As noted by Dr. Susanne Trimbath, this proposed rule seems to grant voting rights to derivatives holders. Given that Rule 13d-3 determines who qualifies as beneficial owners with the right to vote, the implications of amending Rule 13d-3 extend beyond what is publicly disclosed in the proposal. This alone provides a sufficient basis to reject the proposed amendments.

Additionally, cash-settled derivatives often result in cash payments instead of physical delivery of the underlying securities. There is no guarantee that any rights to acquire the underlying securities will be exercised. Therefore, deeming certain derivatives holders as beneficial owners through the proposed rule amendment risks increasing the number of potential voting shares, diluting shareholder rights, and further complicating an already chaotic voting process prone to over-voting and empty voting. The benefits of owning a security should not be conferred by merely having the right to acquire it indirectly through derivatives. The solution is straightforward: derivatives holders should not be deemed beneficial owners unless the derivatives directly convey voting rights and/or the power to dispose of the underlying security. If a market participant desires ownership rights, they should directly own the security.

Moreover, I oppose the proposed amendment to Rule 13d-3(e) that determines the number of equity securities a holder of a cash-settled derivative security will be deemed to beneficially own. The proposal suggests that only long positions in derivative securities should be counted, explicitly excluding short positions. This rule would require a daily calculation to deem a holder of a cash-settled derivative security as a beneficial owner, considering only long positions without offsetting them against short positions. This significantly disadvantages retail investors, as more sophisticated market participants can engage in fully hedged long and short cash-settled derivative positions, effectively maintaining a net zero position. This enables them to be deemed beneficial owners of a substantial number of equity securities for the long position, while explicitly being prohibited from netting the long position against the short position.

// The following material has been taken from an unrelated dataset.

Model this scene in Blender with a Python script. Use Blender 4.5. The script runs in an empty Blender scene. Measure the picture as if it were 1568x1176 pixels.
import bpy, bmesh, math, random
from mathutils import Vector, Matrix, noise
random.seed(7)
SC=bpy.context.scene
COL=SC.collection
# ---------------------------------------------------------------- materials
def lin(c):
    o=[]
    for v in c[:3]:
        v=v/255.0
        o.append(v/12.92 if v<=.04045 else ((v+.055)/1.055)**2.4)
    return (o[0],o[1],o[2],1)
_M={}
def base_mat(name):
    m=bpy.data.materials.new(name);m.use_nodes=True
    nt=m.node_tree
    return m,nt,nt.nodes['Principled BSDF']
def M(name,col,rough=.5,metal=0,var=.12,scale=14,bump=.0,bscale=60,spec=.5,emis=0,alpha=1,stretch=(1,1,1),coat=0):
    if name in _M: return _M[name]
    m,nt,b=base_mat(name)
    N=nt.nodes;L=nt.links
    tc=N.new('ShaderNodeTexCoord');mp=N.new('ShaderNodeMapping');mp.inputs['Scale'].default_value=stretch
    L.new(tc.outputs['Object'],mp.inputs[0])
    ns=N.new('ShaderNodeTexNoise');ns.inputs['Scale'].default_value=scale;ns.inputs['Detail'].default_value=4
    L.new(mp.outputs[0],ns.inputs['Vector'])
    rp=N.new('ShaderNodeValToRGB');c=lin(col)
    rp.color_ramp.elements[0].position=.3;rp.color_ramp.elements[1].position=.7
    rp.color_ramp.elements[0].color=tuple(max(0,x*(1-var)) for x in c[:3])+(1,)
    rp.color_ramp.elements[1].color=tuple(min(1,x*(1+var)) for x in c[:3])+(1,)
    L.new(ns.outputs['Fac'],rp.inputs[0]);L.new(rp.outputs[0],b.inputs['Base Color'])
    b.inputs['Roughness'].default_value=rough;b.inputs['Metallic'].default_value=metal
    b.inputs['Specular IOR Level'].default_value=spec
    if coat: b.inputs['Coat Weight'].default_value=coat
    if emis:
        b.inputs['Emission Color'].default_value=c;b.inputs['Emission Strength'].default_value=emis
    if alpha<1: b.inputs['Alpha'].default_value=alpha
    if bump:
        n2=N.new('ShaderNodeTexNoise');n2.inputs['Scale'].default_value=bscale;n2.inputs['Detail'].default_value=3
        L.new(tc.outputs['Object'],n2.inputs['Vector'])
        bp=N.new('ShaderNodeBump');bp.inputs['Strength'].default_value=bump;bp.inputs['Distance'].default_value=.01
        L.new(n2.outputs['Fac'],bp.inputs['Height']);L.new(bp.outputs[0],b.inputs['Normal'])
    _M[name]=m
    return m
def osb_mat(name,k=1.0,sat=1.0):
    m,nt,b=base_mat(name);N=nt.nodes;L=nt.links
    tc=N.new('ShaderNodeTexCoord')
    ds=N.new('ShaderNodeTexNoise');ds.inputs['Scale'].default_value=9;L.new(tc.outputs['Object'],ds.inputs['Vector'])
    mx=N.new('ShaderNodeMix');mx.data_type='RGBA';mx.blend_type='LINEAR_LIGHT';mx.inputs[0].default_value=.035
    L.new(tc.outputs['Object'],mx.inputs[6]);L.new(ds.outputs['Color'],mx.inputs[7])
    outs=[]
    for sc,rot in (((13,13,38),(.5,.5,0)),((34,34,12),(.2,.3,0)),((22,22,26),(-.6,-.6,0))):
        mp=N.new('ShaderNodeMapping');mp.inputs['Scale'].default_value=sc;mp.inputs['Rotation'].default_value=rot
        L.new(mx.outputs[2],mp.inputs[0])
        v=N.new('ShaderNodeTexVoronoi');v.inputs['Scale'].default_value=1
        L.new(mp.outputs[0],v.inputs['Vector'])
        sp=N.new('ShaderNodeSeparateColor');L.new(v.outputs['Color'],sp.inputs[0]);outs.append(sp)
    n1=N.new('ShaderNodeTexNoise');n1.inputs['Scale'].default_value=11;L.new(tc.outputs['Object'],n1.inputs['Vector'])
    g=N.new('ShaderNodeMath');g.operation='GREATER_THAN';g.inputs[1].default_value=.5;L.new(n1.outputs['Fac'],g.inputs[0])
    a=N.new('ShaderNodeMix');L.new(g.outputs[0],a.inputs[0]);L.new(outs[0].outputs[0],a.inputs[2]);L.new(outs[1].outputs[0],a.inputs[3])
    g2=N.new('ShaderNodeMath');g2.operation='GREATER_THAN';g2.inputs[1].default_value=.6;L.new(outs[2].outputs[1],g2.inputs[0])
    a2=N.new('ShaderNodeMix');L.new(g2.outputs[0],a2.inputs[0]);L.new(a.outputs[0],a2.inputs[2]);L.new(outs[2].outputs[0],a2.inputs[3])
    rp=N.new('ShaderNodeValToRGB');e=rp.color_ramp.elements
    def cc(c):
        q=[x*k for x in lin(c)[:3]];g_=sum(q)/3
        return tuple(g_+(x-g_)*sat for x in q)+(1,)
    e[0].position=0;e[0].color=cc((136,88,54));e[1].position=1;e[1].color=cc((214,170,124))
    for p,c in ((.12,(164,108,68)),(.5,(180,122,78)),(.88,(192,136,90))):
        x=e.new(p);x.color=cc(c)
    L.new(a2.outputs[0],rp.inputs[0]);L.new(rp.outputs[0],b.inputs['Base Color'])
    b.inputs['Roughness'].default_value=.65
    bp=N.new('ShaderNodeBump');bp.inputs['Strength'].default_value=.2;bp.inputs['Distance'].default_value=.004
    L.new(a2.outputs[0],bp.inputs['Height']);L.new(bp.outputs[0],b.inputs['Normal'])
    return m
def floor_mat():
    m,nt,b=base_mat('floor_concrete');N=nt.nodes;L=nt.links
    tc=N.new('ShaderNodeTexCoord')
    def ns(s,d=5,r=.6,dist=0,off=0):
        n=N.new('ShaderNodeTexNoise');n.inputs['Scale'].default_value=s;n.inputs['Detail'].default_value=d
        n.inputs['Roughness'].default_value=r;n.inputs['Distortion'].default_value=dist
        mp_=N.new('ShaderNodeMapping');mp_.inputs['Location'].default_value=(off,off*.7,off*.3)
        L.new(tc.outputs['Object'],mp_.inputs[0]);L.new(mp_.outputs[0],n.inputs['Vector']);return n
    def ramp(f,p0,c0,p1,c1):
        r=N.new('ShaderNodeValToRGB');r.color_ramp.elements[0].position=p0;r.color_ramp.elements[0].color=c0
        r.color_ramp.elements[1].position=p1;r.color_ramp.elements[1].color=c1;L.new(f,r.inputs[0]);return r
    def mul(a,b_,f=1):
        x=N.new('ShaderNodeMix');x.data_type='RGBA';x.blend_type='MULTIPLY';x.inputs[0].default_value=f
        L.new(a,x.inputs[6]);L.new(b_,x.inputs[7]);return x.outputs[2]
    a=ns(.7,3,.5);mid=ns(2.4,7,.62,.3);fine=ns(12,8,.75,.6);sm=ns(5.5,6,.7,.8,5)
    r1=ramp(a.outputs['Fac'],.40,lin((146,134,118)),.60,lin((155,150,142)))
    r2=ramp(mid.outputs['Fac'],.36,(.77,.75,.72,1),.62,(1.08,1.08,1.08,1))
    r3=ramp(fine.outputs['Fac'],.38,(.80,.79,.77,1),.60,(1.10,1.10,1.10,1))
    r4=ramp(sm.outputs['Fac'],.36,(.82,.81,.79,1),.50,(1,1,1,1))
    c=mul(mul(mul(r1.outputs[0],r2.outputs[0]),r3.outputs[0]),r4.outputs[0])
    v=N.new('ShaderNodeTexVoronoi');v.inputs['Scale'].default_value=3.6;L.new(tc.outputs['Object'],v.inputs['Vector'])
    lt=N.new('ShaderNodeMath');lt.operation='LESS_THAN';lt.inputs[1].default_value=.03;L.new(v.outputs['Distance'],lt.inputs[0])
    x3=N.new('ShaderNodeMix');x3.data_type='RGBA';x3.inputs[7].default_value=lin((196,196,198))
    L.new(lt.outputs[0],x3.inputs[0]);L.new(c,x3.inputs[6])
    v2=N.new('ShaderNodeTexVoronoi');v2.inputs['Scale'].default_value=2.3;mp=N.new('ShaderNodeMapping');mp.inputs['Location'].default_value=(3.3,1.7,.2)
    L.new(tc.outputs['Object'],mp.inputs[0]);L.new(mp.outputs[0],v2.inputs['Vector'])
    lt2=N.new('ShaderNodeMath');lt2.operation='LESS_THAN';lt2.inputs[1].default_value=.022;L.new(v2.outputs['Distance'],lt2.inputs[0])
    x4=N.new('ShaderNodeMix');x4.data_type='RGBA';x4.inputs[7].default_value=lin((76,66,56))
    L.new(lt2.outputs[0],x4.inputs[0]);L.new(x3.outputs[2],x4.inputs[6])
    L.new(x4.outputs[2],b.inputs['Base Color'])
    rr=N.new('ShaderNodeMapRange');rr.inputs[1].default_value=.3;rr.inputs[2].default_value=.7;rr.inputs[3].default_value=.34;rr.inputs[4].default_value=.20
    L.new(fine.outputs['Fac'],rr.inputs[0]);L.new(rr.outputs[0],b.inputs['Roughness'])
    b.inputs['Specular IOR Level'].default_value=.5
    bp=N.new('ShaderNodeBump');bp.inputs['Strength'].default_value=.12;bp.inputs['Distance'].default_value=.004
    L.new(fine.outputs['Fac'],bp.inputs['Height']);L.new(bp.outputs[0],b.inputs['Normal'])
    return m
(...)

In combination with conferred voting rights, this allows sophisticated market participants to synthetically create unlimited voting rights at the cost of minimal cash-secured

 derivatives transaction fees. The solution remains simple: derivatives holders should not be considered beneficial owners unless the derivatives directly convey voting rights and/or the power to dispose of the underlying security. Market participants seeking ownership rights, including voting rights, should directly own the security.

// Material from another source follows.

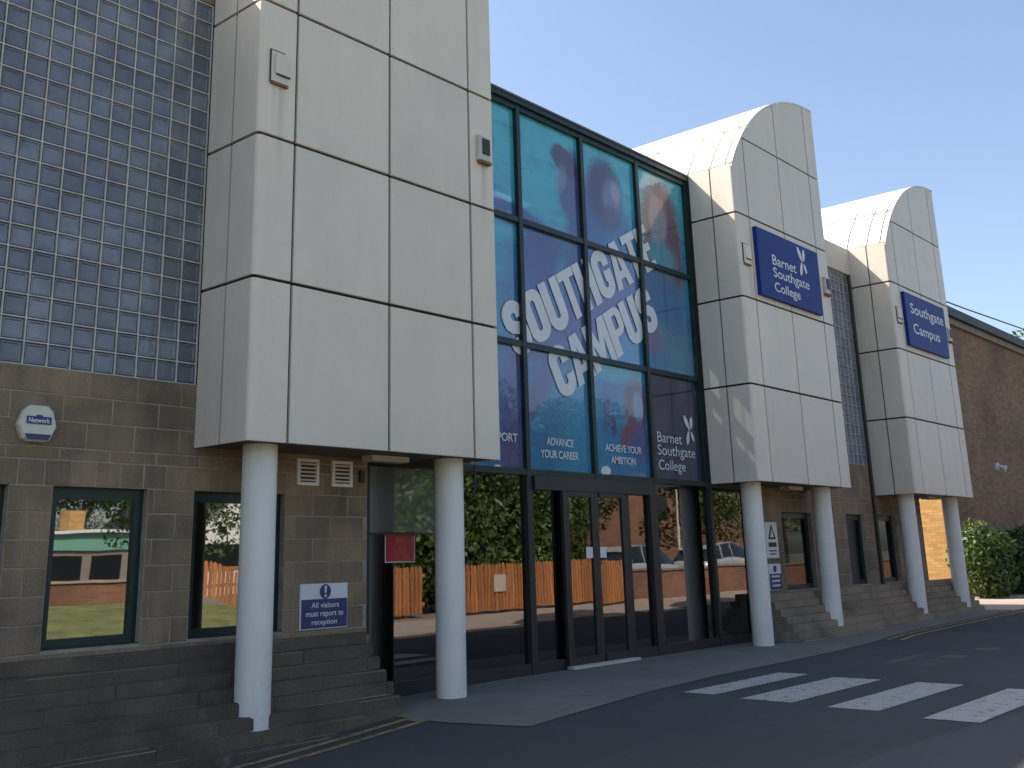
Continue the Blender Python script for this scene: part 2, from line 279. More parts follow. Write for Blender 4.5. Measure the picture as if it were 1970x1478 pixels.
# ------------------------------------------------------------------ mesh helpers
class MB:
    def __init__(s): s.v = []; s.f = []; s.sm = []
    def add(s, vs, fs, smooth=False):
        o = len(s.v); s.v += [tuple(v) for v in vs]; s.f += [tuple(i+o for i in f) for f in fs]; s.sm += [smooth]*len(fs); return s
    def box(s, x0, x1, y0, y1, z0, z1, b=0.0):
        if b <= 0:
            vs = [(x, y, z) for x in (x0, x1) for y in (y0, y1) for z in (z0, z1)]
            return s.add(vs, [(0, 1, 3, 2), (4, 6, 7, 5), (0, 4, 5, 1), (2, 3, 7, 6), (0, 2, 6, 4), (1, 5, 7, 3)])
        # chamfered towards -Y (the exposed face)
        vs = [(x0, y0+b, z0), (x1, y0+b, z0), (x1, y0+b, z1), (x0, y0+b, z1), (x0+b, y0, z0+b), (x1-b, y0, z0+b), (x1-b, y0, z1-b), (x0+b, y0, z1-b), (x0, y1, z0), (x1, y1, z0), (x1, y1, z1), (x0, y1, z1)]
        return s.add(vs, [(4, 5, 6, 7), (0, 1, 5, 4), (1, 2, 6, 5), (2, 3, 7, 6), (3, 0, 4, 7), (0, 8, 9, 1), (1, 9, 10, 2), (2, 10, 11, 3), (3, 11, 8, 0), (8, 11, 10, 9)])
    def prism(s, poly, axis, a, b, smooth=False):
        # poly = 2D points in the two other axes, extruded along axis from a to b
        def P(q, t): return {0: (t, q[0], q[1]), 1: (q[0], t, q[1]), 2: (q[0], q[1], t)}[axis]
        n = len(poly); vs = [P(q, a) for q in poly]+[P(q, b) for q in poly]
        return s.add(vs, [tuple(range(n))[::-1], tuple(range(n, 2*n))]+[(i, (i+1) % n, n+(i+1) % n, n+i) for i in range(n)], smooth)
    def tube(s, p0, p1, r0, r1=None, n=12, caps=True, smooth=True):
        r1 = r0 if r1 is None else r1; p0 = Vector(p0); p1 = Vector(p1); d = (p1-p0).normalized()
        a = d.orthogonal().normalized(); b = d.cross(a); vs = []
        for p, r in ((p0, r0), (p1, r1)): vs += [p+(a*math.cos(2*math.pi*i/n)+b*math.sin(2*math.pi*i/n))*r for i in range(n)]
        s.add(vs, [(i, (i+1) % n, n+(i+1) % n, n+i) for i in range(n)], smooth)
        if caps: s.add(vs, [tuple(range(n))[::-1], tuple(range(n, 2*n))])
        return s
    def sphere(s, c, r, nu=16, nv=10):
        vs = []; fs = []
        for j in range(nv+1):
            th = math.pi*j/nv
            for i in range(nu): ph = 2*math.pi*i/nu; vs.append((c[0]+r*math.sin(th)*math.cos(ph), c[1]+r*math.sin(th)*math.sin(ph), c[2]+r*math.cos(th)))
        for j in range(nv):
            for i in range(nu): fs.append((j*nu+i, (j+1)*nu+i, (j+1)*nu+(i+1) % nu, j*nu+(i+1) % nu))
        return s.add(vs, fs, True)
    def mesh(s, name, mat):
        me = bpy.data.meshes.new(name); me.from_pydata(s.v, [], s.f); me.polygons.foreach_set('use_smooth', s.sm)
        me.materials.append(MT[mat] if isinstance(mat, str) else mat); 
        bm = bmesh.new(); bm.from_mesh(me); bmesh.ops.recalc_face_normals(bm, faces=bm.faces); bm.to_mesh(me); bm.free(); me.update(); return me
    def build(s, name, mat, parent=None, label=None): return link(name, s.mesh(name, mat), parent, label)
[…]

Furthermore, I am against the proposed amendment to Rule 13d-3, which deems holders of certain cash-settled derivative securities as beneficial owners. While I understand the concerns raised in the proposed rule regarding the potential influence of cash-settled derivatives on control and beneficial ownership, reporting significant derivatives positions should be separate from conferring beneficial ownership rights. I fully support rule proposals that require reporting and public disclosure of significant derivatives positions, both long and short, by market participants. Such transparency can influence counterparties' risk management decisions and enable market participants to adequately assess the potential risks of a short squeeze, protecting investors.

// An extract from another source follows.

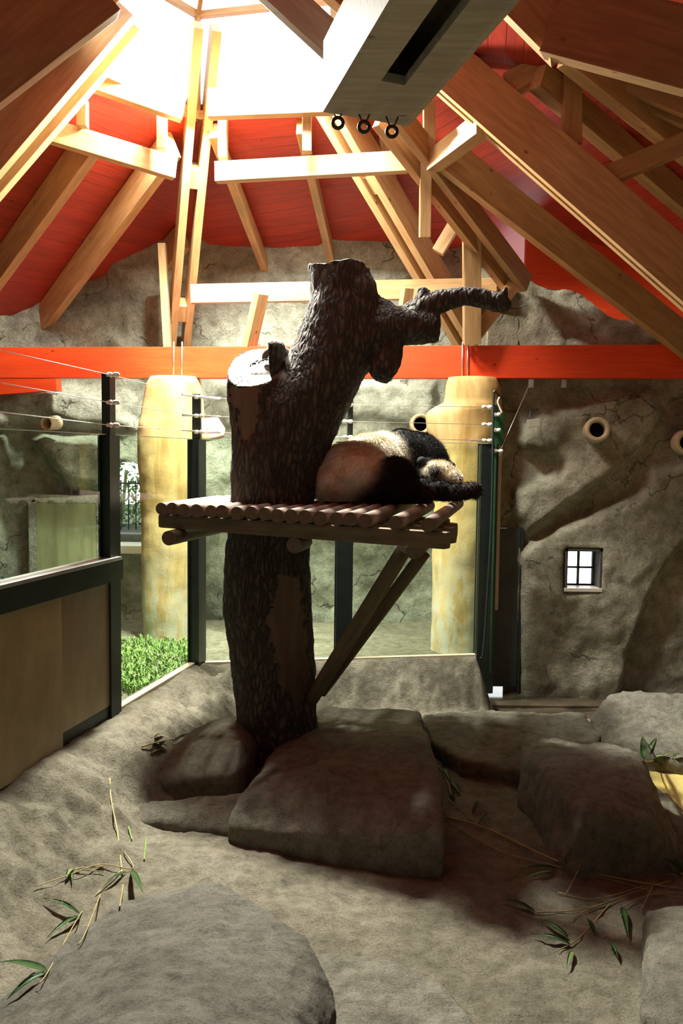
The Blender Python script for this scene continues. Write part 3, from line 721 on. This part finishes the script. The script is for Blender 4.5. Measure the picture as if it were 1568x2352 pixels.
limb(bm, [(905, 748, 70), (950, 718, 58), (1000, 695, 48), (1060, 680, 42), (1110, 684, 42), (1150, 698, 38), (1164, 690, 26)], TD-.02, TD-.3)
limb(bm, [(1146, 688, 22), (1158, 674, 13), (1161, 658, 8)], TD-.3, TD-.3)
limb(bm, [(955, 715, 34), (966, 690, 26), (972, 664, 22)], TD-.1, TD-.1)
limb(bm, [(880, 770, 60), (895, 800, 62), (885, 835, 60), (870, 862, 52)], TD-.05, TD-.25)
limb(bm, [(830, 700, 60), (875, 715, 60), (920, 740, 60)], TD, TD-.05)
me = remeshed(bm, .022, 2, 'trunk')
# stub sawn flat, tilted towards the viewer; bark relief
sc = P(592, 846, TD-.14); sn = Vector((-.12, -.62, .78)).normalized()
patches = [[(600, 880), (585, 990), (560, 1010), (540, 960), (530, 890)], [(640, 1330), (690, 1330), (700, 1440), (712, 1560), (690, 1650), (640, 1560), (620, 1430)]]
for v in me.vertices:
    p = v.co; n = Vector(v.normal)
    q = Vector((p.x, p.y, p.z*.24))+Vector((.03*vnoise(p, 6), 0, 0)); t = noise.voronoi(q*22)[0]; d = .009*min(1, (t[1]-t[0])*2.2)+.02*vnoise(p, 3)
    px, py = PX(p); s = max(sdist(px, py, pt) for pt in patches)+14*vnoise(p, 7)
    if s > 0 and n.y < 0: d = -.006
    v.co = p+n*d
    k = (v.co-sc).dot(sn)
    if k > 0 and (v.co-sc).length < .5 and px < 655 and py < 905 and not (px > 618 and py < 832): v.co -= sn*k
zc_ = P(780, 612, TD).z
for v in me.vertices:
    lim = zc_+.05*vnoise(v.co, 3)-.12*max(0, v.co.x-.1)
    if v.co.z > lim: v.co.z = lim
me.materials.append(M['bark']); me.materials.append(M['bare_wood']); me.materials.append(M['cut_wood'])
for f in me.polygons:
    f.use_smooth = True; px, py = PX(f.center)
    if f.normal.y < .1 and max(sdist(px, py, pt) for pt in patches)+14*vnoise(f.center, 7) > 0: f.material_index = 1
    if abs((f.center-sc).dot(sn)) < .012 and px < 668 and py < 900 and f.normal.dot(sn) > .8: f.material_index = 2; f.use_smooth = False
    if 612 < px < 668 and 792 < py < 836 and f.normal.z > .25: f.material_index = 2
    if f.center.z > P(780, 618, TD).z and f.normal.z > .6: f.material_index = 2
tr = thing('dead_tree', 'dark dead tree trunk with sawn stubs standing through the log platform', 'tree', (P(637, 1770, TD).x, TD, 0))
tk = bpy.data.objects.new('trunk', me); col.objects.link(tk); tk.parent = tr; tk.matrix_parent_inverse = chain_mat(tr).inverted()
bm = B(); pts = spline([P(x, y, TD-.1) for (x, y) in ((668, 842), (655, 812), (632, 801), (612, 812), (606, 826))], 4)
tube(bm, pts, lerps([.055, .05, .045, .035, .02], 4), 12, True, .08); put('curled_splinter', bm, 'cut_wood', tr, None, True)
# rotten hollow rim on the stub
bm = B()
for i in range(26):
    t = i/25; c = P(575+70*t, 838-22*t+random.uniform(-3, 3), TD-.16); r = random.uniform(.005, .011)
    bmesh.ops.create_icosphere(bm, subdivisions=1, radius=r, matrix=Matrix.Translation(c+sn*.004))
for v in bm.verts: v.co += Vector((random.uniform(-.006, .006),)*3)
put('rotten_rim', bm, 'black', tr)
# ---------------------------------------------------------------- platform
pf = thing('log_platform', 'round-log platform with the panda on it, built round the dead tree', 'platform', (-.4, 7.2, 0))
PR_ = .058; ZP = 2.4
fA = Vector((-1.61, 7.42, 0)); fB = Vector((.66, 6.02, 0)); pdir = Vector((.22, 1, 0)).normalized()
def front(px):
    r = ray(px, 1180); k = (fB.y-fA.y)/(fB.x-fA.x); t = (fA.y-k*fA.x)/(r.y-k*r.x); return Vector((r.x*t, r.y*t, 0))
tc = Vector((P(628, 1150, TD).x, TD, 0))
for i, px in enumerate([369, 395, 423, 452, 483, 510, 543, 575, 607, 636, 668, 700, 734, 772, 804, 838, 908, 983]):
    a = front(px)+Vector((0, random.uniform(-.03, .03), 0)); L = (8.93+random.uniform(-.1, .05)-a.y)/pdir.y
    if i in (14, 16): L -= .45
    b = tc-a; al = b.dot(pdir); perp = (b-pdir*al).length; rr = .43
    dz = random.uniform(-.006, .006)
    if perp < rr: L = min(L, al-math.sqrt(rr*rr-perp*perp)+.02)
    p0 = Vector((a.x, a.y, ZP+dz)); p1 = Vector((a.x+pdir.x*L, a.y+pdir.y*L, ZP+dz))
    logpart('log', p0, p1, PR_*random.uniform(.96, 1.04), 'pole', pf)
    if perp < rr:
        al2 = al+math.sqrt(rr*rr-perp*perp)-.02; L2 = (8.9-a.y)/pdir.y
        if L2-al2 > .15: logpart('log', Vector((a.x+pdir.x*al2, a.y+pdir.y*al2, ZP+dz)), Vector((a.x+pdir.x*L2, a.y+pdir.y*L2, ZP+dz)), PR_, 'pole', pf)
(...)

I also acknowledge the impact that unwinding agreements governing cash-settled derivatives can have on the stock price of an issuer, as if the holder of the derivative held the stock directly. However, the proposed amendments to confer beneficial ownership rights to derivatives holders and trigger resulting disclosures may create unintended consequences and side effects. Simply reporting and making information publicly available would fulfill the disclosure requirements without unnecessarily granting beneficial ownership rights to derivatives holders.

Lastly, this comment letter may not address all aspects of the proposed rule directly, but it does not imply that I support or oppose other elements. For instance, as mentioned earlier, an extension of the comment period would allow for increased public review, given the recent surge in public interest. If an extension is not possible, it is in the best interest of the public to reject this rule proposal rather than adopt it, as the risks and downsides of amending Rule 13(d)-3 as proposed outweigh any benefits derived from revising filing deadlines.

Thank you for considering the comments of retail investors and paying attention to their perspectives.